FUCK.Ratso is a scant 43 minutes, but it flies by in a moment or two after opener “Like Caine” and its call-and-response hook (‘c’mon everybody / everybody lets go’), through the AC/DC evoking “Kill The King”, through to blistering closer “Hurricane”. There are moments of genuine musical brilliance here too; “Loose End” features an extended guitar harmonic period, while tracks like “Gimme A Smile” and “Space” show the band for the tight and dynamic musicians they are.
I really enjoyed this album; now keeping an eye out for live dates in my town.
Also released this week:
Given its title, Jazmine Mary's I Want To Rock And Roll is surprisingly lacking in rock and/or roll - but it is fairly good for what it is.
I got a huge case of uncanny valley just from the accents on Onefour's Look At Me Now, but it is a really well made album.
British hip-hop auteur Loyle Carner's hopefully ! is really well made, but I couldn’t get too excited about it sadly.
Matmos's Metallic Life Review is made entirely from sounds made from metallic objects, making it a curious but ultimately unsatisfying listen.
I enjoyed Yaya Bey's Do It Afraid in a ‘play it while I work’ kind of way, but found myself less interested whenever I focused on it.
S.G. Goodman's Planting By The Signs is solid, but I found it too much like other artists whose work I’ve enjoyed more (Wednesday, for example).
Happy Birthday!
ASTRO-CREEP: 2000 (released: 1995)
White Zombie
The full title of White Zombie’s magnum opus is actually Astro-Creep: 2000 – Songs of Love, Destruction and Other Synthetic Delusions of the Electric Head and that about sums up the confusing nature of White Zombie’s career.
I found White Zombie based on this album, an industrial groove metal album that featured the hit single “More Human Than Human”, a song that I now know is completely unremarkable except for the female orgasm at the beginning.
Snark aside, the album is actually pretty good: “Super Charger Heaven” is catchy as hell, the two part “Electric Head” gets your head banging, and closer “Blood, Milk And Sky” is the kind of epic any metal band would hope for.

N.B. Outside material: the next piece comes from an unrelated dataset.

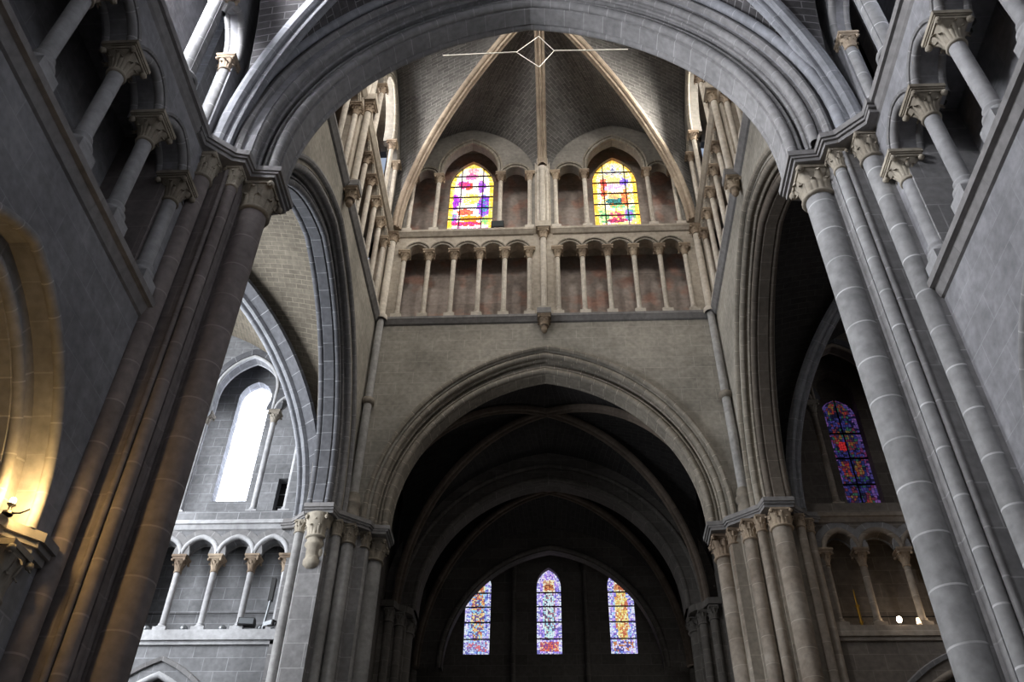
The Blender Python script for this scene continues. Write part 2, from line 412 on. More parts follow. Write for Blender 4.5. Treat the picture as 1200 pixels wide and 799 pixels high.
# ------------------------------------------------------------------ capitals and colonnettes (each piece its own mesh)
def capital_mb(r, h, w, abacus=True, leaves=8):
    """leafy bell capital, z from 0 (neck ring) to h; w = width of the square top"""
    mb = MB(); ah = h*0.26 if abacus else h*0.10; bh = h-ah; n = 24
    mb.lathe([(r*0.98, -h*0.04), (r*1.22, -h*0.03), (r*1.28, h*0.02), (r*1.2, h*0.07), (r*1.0, h*0.08)], n)
    rows = []
    for i in range(9):
        t = i/8; z = h*0.06+(bh-h*0.06)*t; row = []
        R = r*1.0+(w*0.40-r)*(t**2.2)
        for j in range(n):
            a = 2*PI*j/n; sq = 1/max(abs(math.cos(a)), abs(math.sin(a)))
            k = 1+(min(sq, 1.28)-1)*t**1.5
            row.append((R*k*math.cos(a), R*k*math.sin(a), z))
        rows.append(row)
    mb.grid(rows, closed=True)
    def leaf(a, z0, z1, rad, width, out):
        rows = []
        for i in range(9):
            t = i/8
            z = z0+(z1-z0)*min(1, t*1.25)-(z1-z0)*0.22*max(0, t-0.75)*4
            rr = rad+out*(t**2)*1.0
            wd = width*(0.55+0.9*t-1.25*t*t)
            row = []
            for s in (-1, -0.45, 0, 0.45, 1):
                rr2 = rr+0.10*width*(abs(s) < 0.5)-0.15*width*(abs(s) > 0.9)
                aa = a+s*wd/max(rr, 1e-3)
                row.append((rr2*math.cos(aa), rr2*math.sin(aa), z))
            rows.append(row)
        mb.grid(rows)
    for i in range(8):
        leaf(PI/8+i*PI/4, h*0.06, h*0.50, r*1.06, r*0.46, max((w*0.5-r)*0.75, r*0.42))
    for i in range(4):
        a = PI/4+i*PI/2
        leaf(a, h*0.08, bh*0.98, r*1.08, r*0.60, w*0.64-r*1.06)
        leaf(a+PI/4, h*0.08, bh*0.90, r*1.08, r*0.5, max((w*0.5-r)*1.0, r*0.4))
        cx, cy = w*0.58*math.cos(a), w*0.58*math.sin(a); q = w*0.10
        mb.lathe([(0.001, -q), (q*0.7, -q*0.7), (q, 0), (q*0.7, q*0.7), (0.001, q)], 8, (cx, cy, bh*0.90))
    hw = w/2
    if abacus:
        for z0, z1, k in ((bh-0.01*h, bh+ah*0.30, 0.86), (bh+ah*0.30, bh+ah*0.5, 0.93), (bh+ah*0.5, h, 1.0)):
            mb.box(-hw*k, hw*k, -hw*k, hw*k, z0, z1)
    else:
        mb.box(-hw*0.86, hw*0.86, -hw*0.86, hw*0.86, bh-0.01, h)
    return mb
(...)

Bassist Sean Yseult and guitarist Jay Yuenger wrote all of the music, mostly assisted by new drummer John Tempesta, who only appeared on this album.
And yet Rob Zombie is the biggest name to come out of the band, enjoying a successful solo career and directing a a string of grindhouse horror movies. And it was that desire to pursue his own interests that led to the end of White Zombie in 1998, making Astro-Creep 2000 their last album. Zombie has refused to consider reforming the band since it split, despite a seeming lack of animosity between any of the former members.
As a result, Astro-Creep 2000 exists now as a strong sign-off for a band that (judging from the success of Zombie’s first solo album, which heavily apes the groups’ sound) probably had more life in them, if only they weren’t abruptly euthanized by a singer who was really only thinking about himself.
Astro-Creep 2000 turned 30 years old back on April 11.
Thanks for reading this week, e te whanau!
Chris xo
"...they’ve always been a band that I thought were good, but always a few degrees off my own musical compass." this is the perfect description of UMO.
As someone who made "lo-fi" recordings of necessity I've got to say it rarely works for artists of modern technical means. Jvcki Wai's Good Bye World is the only convincing example of lo-fi immersion I can think of right now. If I can make songs that, according to my son, don't sound lo-fi using an iPad GarageBand, a Zoom h4n recorder (no other mics) and Audacity, what excuse is there for anyone else?